*SHORT TASK*:
Return exactly the lines that run from the beginning through the line containing "rc.build('ridge_cap', SHINGLE, roof)", both included, and no others.

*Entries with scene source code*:
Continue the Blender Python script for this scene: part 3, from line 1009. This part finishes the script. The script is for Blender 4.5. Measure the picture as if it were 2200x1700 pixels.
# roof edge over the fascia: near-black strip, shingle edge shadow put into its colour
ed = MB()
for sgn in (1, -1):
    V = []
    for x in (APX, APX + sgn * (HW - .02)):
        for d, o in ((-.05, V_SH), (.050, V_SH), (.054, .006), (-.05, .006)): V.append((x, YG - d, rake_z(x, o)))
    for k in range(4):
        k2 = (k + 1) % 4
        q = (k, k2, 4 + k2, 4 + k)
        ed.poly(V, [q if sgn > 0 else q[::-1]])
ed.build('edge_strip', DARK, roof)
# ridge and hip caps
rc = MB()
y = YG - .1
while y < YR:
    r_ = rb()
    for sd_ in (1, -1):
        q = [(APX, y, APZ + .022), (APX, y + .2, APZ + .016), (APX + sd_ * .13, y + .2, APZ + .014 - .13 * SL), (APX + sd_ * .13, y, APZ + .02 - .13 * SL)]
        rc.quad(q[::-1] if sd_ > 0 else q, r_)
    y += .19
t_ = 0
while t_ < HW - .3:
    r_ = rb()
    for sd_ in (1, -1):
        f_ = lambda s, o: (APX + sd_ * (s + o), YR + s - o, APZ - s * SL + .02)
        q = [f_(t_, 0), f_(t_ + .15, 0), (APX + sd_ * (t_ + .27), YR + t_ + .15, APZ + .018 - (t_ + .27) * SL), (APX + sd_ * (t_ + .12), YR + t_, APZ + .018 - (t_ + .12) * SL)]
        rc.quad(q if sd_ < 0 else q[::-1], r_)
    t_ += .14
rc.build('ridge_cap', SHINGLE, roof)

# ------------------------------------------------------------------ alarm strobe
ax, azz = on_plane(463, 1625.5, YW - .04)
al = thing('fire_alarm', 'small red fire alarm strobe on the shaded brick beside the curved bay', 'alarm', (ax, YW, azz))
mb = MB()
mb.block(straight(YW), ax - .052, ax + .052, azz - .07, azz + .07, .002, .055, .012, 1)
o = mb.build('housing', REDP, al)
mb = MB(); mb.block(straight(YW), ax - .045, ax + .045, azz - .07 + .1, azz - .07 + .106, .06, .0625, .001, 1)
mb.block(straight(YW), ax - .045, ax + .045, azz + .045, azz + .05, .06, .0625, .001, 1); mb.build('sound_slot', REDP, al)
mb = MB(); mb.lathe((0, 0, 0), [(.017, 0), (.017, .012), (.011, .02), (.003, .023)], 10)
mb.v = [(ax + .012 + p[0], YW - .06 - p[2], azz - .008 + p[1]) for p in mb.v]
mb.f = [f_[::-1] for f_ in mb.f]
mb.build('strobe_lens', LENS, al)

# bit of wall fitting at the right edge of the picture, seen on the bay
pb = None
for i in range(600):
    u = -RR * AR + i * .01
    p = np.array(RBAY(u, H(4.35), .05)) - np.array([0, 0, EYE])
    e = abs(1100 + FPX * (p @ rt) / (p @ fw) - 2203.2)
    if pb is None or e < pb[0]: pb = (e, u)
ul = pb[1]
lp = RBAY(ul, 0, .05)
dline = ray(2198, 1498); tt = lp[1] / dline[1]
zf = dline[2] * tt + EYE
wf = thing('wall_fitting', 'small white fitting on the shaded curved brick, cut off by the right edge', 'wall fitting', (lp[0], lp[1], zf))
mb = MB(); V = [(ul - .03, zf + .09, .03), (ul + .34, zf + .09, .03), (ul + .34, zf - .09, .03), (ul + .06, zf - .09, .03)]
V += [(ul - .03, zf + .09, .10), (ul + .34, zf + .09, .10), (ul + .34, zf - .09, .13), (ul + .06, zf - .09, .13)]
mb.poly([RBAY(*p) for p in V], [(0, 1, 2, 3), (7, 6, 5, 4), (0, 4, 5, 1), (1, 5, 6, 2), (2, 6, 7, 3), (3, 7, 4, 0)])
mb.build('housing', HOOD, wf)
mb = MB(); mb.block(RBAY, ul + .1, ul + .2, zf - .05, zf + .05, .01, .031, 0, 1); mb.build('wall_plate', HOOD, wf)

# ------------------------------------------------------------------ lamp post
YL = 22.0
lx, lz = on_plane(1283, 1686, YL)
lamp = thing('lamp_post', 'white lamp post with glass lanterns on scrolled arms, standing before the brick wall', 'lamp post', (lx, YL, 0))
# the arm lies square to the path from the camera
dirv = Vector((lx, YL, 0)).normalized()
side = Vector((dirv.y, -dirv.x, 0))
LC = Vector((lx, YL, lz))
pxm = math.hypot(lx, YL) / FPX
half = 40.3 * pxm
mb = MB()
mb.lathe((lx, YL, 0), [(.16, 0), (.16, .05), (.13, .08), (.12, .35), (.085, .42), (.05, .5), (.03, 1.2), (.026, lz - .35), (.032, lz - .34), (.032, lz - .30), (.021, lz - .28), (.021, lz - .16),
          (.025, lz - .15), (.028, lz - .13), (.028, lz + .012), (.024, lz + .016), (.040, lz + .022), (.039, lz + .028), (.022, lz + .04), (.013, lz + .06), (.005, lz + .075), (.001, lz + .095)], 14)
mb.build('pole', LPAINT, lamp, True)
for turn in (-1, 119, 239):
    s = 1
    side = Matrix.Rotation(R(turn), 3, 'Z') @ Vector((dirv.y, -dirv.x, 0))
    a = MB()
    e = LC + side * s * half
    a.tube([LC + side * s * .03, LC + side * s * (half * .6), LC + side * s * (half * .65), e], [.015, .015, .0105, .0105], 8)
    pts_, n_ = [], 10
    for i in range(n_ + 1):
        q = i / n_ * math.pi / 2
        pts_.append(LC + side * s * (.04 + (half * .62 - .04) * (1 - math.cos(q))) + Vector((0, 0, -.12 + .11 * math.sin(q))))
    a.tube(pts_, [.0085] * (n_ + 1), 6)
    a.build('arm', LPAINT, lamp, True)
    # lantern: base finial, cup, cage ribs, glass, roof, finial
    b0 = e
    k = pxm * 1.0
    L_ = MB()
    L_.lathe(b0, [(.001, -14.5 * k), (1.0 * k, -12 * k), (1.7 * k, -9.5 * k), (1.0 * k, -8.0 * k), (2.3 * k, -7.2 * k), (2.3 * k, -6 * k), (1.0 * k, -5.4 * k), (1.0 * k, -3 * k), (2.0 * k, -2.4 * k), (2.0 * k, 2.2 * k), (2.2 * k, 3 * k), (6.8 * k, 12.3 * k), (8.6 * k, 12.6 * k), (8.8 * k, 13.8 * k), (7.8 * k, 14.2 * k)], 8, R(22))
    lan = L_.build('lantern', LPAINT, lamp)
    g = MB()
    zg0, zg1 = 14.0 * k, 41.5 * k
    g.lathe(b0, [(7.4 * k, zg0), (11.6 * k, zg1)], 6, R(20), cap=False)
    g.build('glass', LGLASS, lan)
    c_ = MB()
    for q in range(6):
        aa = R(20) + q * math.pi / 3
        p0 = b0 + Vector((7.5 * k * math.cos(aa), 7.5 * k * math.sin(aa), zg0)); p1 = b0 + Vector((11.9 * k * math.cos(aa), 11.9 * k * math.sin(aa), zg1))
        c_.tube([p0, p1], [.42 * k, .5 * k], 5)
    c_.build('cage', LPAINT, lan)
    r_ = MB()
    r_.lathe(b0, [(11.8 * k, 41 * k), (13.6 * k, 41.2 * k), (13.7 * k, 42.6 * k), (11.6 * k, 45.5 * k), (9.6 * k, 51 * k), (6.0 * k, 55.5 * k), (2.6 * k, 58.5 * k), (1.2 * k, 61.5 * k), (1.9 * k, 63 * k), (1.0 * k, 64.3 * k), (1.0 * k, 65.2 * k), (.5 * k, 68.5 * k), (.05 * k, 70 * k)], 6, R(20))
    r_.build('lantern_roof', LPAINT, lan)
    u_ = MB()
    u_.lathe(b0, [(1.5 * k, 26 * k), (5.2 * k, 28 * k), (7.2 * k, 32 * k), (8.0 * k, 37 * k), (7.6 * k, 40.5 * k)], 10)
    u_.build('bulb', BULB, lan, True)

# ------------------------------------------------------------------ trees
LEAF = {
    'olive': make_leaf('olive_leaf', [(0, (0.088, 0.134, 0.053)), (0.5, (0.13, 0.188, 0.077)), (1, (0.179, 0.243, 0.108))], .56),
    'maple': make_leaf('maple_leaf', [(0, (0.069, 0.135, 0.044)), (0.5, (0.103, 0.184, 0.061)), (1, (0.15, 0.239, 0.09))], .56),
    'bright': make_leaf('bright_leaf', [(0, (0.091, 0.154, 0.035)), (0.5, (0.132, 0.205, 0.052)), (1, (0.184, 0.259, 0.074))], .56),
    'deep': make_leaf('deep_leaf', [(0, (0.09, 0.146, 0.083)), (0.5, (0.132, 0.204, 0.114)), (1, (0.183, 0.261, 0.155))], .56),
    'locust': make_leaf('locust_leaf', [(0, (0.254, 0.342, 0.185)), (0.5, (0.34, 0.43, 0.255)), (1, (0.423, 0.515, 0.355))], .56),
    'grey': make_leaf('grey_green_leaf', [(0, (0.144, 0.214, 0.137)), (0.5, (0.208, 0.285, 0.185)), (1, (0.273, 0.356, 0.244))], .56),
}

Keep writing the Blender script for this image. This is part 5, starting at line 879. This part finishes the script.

*ANSWER BELOW*:
Continue the Blender Python script for this scene: part 3, from line 1009. This part finishes the script. The script is for Blender 4.5. Measure the picture as if it were 2200x1700 pixels.
# roof edge over the fascia: near-black strip, shingle edge shadow put into its colour
ed = MB()
for sgn in (1, -1):
    V = []
    for x in (APX, APX + sgn * (HW - .02)):
        for d, o in ((-.05, V_SH), (.050, V_SH), (.054, .006), (-.05, .006)): V.append((x, YG - d, rake_z(x, o)))
    for k in range(4):
        k2 = (k + 1) % 4
        q = (k, k2, 4 + k2, 4 + k)
        ed.poly(V, [q if sgn > 0 else q[::-1]])
ed.build('edge_strip', DARK, roof)
# ridge and hip caps
rc = MB()
y = YG - .1
while y < YR:
    r_ = rb()
    for sd_ in (1, -1):
        q = [(APX, y, APZ + .022), (APX, y + .2, APZ + .016), (APX + sd_ * .13, y + .2, APZ + .014 - .13 * SL), (APX + sd_ * .13, y, APZ + .02 - .13 * SL)]
        rc.quad(q[::-1] if sd_ > 0 else q, r_)
    y += .19
t_ = 0
while t_ < HW - .3:
    r_ = rb()
    for sd_ in (1, -1):
        f_ = lambda s, o: (APX + sd_ * (s + o), YR + s - o, APZ - s * SL + .02)
        q = [f_(t_, 0), f_(t_ + .15, 0), (APX + sd_ * (t_ + .27), YR + t_ + .15, APZ + .018 - (t_ + .27) * SL), (APX + sd_ * (t_ + .12), YR + t_, APZ + .018 - (t_ + .12) * SL)]
        rc.quad(q if sd_ < 0 else q[::-1], r_)
    t_ += .14
rc.build('ridge_cap', SHINGLE, roof)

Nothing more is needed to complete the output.